Print each line exactly as it is given.
>> Start Data for this task
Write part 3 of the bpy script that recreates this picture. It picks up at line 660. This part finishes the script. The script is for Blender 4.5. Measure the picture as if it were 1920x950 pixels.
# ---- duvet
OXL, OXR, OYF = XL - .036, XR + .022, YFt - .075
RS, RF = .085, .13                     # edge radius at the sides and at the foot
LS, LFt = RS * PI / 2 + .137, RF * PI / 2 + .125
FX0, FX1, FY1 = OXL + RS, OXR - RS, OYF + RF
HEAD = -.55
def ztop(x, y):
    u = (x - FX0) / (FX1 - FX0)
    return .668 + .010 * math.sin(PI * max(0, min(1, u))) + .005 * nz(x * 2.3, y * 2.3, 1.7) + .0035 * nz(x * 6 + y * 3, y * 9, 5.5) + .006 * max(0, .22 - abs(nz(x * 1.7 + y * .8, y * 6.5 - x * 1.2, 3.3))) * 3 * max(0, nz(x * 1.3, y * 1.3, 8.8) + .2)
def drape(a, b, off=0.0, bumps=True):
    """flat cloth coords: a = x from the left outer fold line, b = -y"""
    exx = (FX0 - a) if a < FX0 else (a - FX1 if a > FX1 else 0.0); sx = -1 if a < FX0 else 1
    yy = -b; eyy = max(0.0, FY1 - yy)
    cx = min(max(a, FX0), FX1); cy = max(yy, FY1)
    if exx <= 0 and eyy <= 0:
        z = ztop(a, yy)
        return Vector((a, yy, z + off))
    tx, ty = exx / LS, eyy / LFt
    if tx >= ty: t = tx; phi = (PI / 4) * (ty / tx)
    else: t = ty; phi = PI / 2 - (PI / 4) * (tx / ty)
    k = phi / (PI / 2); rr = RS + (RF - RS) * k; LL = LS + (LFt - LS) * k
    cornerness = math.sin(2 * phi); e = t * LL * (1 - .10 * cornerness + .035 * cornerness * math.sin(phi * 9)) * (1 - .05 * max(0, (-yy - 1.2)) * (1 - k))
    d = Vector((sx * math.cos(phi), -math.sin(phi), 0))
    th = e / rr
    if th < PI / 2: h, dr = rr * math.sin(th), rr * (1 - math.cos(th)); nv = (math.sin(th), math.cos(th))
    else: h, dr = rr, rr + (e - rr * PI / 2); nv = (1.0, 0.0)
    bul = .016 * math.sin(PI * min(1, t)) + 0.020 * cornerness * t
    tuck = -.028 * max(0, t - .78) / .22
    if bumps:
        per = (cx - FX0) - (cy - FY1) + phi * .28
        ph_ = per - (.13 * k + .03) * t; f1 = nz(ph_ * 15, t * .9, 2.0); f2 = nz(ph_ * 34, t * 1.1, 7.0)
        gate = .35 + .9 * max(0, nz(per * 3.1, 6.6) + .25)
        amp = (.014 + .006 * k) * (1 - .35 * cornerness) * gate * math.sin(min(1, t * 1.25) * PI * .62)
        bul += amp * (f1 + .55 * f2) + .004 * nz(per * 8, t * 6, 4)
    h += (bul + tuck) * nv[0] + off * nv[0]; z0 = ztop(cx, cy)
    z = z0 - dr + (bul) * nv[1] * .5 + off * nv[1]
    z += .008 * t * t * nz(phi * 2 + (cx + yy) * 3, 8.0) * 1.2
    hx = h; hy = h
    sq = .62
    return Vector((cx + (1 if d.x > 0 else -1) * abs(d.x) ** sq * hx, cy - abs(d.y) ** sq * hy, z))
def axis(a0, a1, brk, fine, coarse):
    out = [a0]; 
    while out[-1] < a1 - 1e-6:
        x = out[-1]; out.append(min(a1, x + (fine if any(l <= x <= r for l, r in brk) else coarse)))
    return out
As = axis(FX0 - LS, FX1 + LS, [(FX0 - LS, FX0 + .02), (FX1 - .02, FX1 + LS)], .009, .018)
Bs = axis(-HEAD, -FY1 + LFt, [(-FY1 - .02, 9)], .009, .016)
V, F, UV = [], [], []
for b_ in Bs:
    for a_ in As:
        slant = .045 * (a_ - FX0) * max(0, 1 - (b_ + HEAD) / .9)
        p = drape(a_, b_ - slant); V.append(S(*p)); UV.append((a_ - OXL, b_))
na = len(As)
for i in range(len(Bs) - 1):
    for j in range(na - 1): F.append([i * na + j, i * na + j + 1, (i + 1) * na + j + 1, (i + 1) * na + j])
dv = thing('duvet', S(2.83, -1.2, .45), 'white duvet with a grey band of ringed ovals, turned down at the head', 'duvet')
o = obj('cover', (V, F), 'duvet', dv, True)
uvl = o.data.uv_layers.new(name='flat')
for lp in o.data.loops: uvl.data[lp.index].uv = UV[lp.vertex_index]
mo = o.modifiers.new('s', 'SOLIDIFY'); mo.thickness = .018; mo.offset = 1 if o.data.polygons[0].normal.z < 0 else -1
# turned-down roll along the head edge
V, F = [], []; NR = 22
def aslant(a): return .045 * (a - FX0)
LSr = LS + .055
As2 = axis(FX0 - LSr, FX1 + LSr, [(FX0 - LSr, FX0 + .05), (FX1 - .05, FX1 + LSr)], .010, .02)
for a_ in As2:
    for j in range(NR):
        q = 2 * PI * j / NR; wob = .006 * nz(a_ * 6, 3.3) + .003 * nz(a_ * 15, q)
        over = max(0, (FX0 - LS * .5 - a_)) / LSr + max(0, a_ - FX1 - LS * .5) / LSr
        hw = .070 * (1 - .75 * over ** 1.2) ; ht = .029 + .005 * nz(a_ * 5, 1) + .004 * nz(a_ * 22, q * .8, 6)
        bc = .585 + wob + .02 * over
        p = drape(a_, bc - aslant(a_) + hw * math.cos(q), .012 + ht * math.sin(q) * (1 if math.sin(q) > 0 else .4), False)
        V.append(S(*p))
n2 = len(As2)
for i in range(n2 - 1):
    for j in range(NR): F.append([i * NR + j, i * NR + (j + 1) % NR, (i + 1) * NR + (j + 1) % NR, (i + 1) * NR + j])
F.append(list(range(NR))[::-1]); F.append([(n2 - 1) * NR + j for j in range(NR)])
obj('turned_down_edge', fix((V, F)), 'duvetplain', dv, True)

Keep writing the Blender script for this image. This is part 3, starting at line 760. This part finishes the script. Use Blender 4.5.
>> End Data for this task
Reply to the exercise:
Write part 3 of the bpy script that recreates this picture. It picks up at line 660. This part finishes the script. The script is for Blender 4.5. Measure the picture as if it were 1920x950 pixels.
# ---- duvet
OXL, OXR, OYF = XL - .036, XR + .022, YFt - .075
RS, RF = .085, .13                     # edge radius at the sides and at the foot
LS, LFt = RS * PI / 2 + .137, RF * PI / 2 + .125
FX0, FX1, FY1 = OXL + RS, OXR - RS, OYF + RF
HEAD = -.55
def ztop(x, y):
    u = (x - FX0) / (FX1 - FX0)
    return .668 + .010 * math.sin(PI * max(0, min(1, u))) + .005 * nz(x * 2.3, y * 2.3, 1.7) + .0035 * nz(x * 6 + y * 3, y * 9, 5.5) + .006 * max(0, .22 - abs(nz(x * 1.7 + y * .8, y * 6.5 - x * 1.2, 3.3))) * 3 * max(0, nz(x * 1.3, y * 1.3, 8.8) + .2)
def drape(a, b, off=0.0, bumps=True):
    """flat cloth coords: a = x from the left outer fold line, b = -y"""
    exx = (FX0 - a) if a < FX0 else (a - FX1 if a > FX1 else 0.0); sx = -1 if a < FX0 else 1
    yy = -b; eyy = max(0.0, FY1 - yy)
    cx = min(max(a, FX0), FX1); cy = max(yy, FY1)
    if exx <= 0 and eyy <= 0:
        z = ztop(a, yy)
        return Vector((a, yy, z + off))
    tx, ty = exx / LS, eyy / LFt
    if tx >= ty: t = tx; phi = (PI / 4) * (ty / tx)
    else: t = ty; phi = PI / 2 - (PI / 4) * (tx / ty)
    k = phi / (PI / 2); rr = RS + (RF - RS) * k; LL = LS + (LFt - LS) * k
    cornerness = math.sin(2 * phi); e = t * LL * (1 - .10 * cornerness + .035 * cornerness * math.sin(phi * 9)) * (1 - .05 * max(0, (-yy - 1.2)) * (1 - k))
    d = Vector((sx * math.cos(phi), -math.sin(phi), 0))
    th = e / rr
    if th < PI / 2: h, dr = rr * math.sin(th), rr * (1 - math.cos(th)); nv = (math.sin(th), math.cos(th))
    else: h, dr = rr, rr + (e - rr * PI / 2); nv = (1.0, 0.0)
    bul = .016 * math.sin(PI * min(1, t)) + 0.020 * cornerness * t
    tuck = -.028 * max(0, t - .78) / .22
    if bumps:
        per = (cx - FX0) - (cy - FY1) + phi * .28
        ph_ = per - (.13 * k + .03) * t; f1 = nz(ph_ * 15, t * .9, 2.0); f2 = nz(ph_ * 34, t * 1.1, 7.0)
        gate = .35 + .9 * max(0, nz(per * 3.1, 6.6) + .25)
        amp = (.014 + .006 * k) * (1 - .35 * cornerness) * gate * math.sin(min(1, t * 1.25) * PI * .62)
        bul += amp * (f1 + .55 * f2) + .004 * nz(per * 8, t * 6, 4)
    h += (bul + tuck) * nv[0] + off * nv[0]; z0 = ztop(cx, cy)
    z = z0 - dr + (bul) * nv[1] * .5 + off * nv[1]
    z += .008 * t * t * nz(phi * 2 + (cx + yy) * 3, 8.0) * 1.2
    hx = h; hy = h
    sq = .62
    return Vector((cx + (1 if d.x > 0 else -1) * abs(d.x) ** sq * hx, cy - abs(d.y) ** sq * hy, z))
def axis(a0, a1, brk, fine, coarse):
    out = [a0]; 
    while out[-1] < a1 - 1e-6:
        x = out[-1]; out.append(min(a1, x + (fine if any(l <= x <= r for l, r in brk) else coarse)))
    return out
As = axis(FX0 - LS, FX1 + LS, [(FX0 - LS, FX0 + .02), (FX1 - .02, FX1 + LS)], .009, .018)
Bs = axis(-HEAD, -FY1 + LFt, [(-FY1 - .02, 9)], .009, .016)
V, F, UV = [], [], []
for b_ in Bs:
    for a_ in As:
        slant = .045 * (a_ - FX0) * max(0, 1 - (b_ + HEAD) / .9)
        p = drape(a_, b_ - slant); V.append(S(*p)); UV.append((a_ - OXL, b_))
na = len(As)
for i in range(len(Bs) - 1):
    for j in range(na - 1): F.append([i * na + j, i * na + j + 1, (i + 1) * na + j + 1, (i + 1) * na + j])
dv = thing('duvet', S(2.83, -1.2, .45), 'white duvet with a grey band of ringed ovals, turned down at the head', 'duvet')
o = obj('cover', (V, F), 'duvet', dv, True)
uvl = o.data.uv_layers.new(name='flat')
for lp in o.data.loops: uvl.data[lp.index].uv = UV[lp.vertex_index]
mo = o.modifiers.new('s', 'SOLIDIFY'); mo.thickness = .018; mo.offset = 1 if o.data.polygons[0].normal.z < 0 else -1
# turned-down roll along the head edge
V, F = [], []; NR = 22
def aslant(a): return .045 * (a - FX0)
LSr = LS + .055
As2 = axis(FX0 - LSr, FX1 + LSr, [(FX0 - LSr, FX0 + .05), (FX1 - .05, FX1 + LSr)], .010, .02)
for a_ in As2:
    for j in range(NR):
        q = 2 * PI * j / NR; wob = .006 * nz(a_ * 6, 3.3) + .003 * nz(a_ * 15, q)
        over = max(0, (FX0 - LS * .5 - a_)) / LSr + max(0, a_ - FX1 - LS * .5) / LSr
        hw = .070 * (1 - .75 * over ** 1.2) ; ht = .029 + .005 * nz(a_ * 5, 1) + .004 * nz(a_ * 22, q * .8, 6)
        bc = .585 + wob + .02 * over
        p = drape(a_, bc - aslant(a_) + hw * math.cos(q), .012 + ht * math.sin(q) * (1 if math.sin(q) > 0 else .4), False)
        V.append(S(*p))
n2 = len(As2)
for i in range(n2 - 1):
    for j in range(NR): F.append([i * NR + j, i * NR + (j + 1) % NR, (i + 1) * NR + (j + 1) % NR, (i + 1) * NR + j])
F.append(list(range(NR))[::-1]); F.append([(n2 - 1) * NR + j for j in range(NR)])
obj('turned_down_edge', fix((V, F)), 'duvetplain', dv, True)

Keep writing the Blender script for this image. This is part 3, starting at line 760. This part finishes the script. Use Blender 4.5.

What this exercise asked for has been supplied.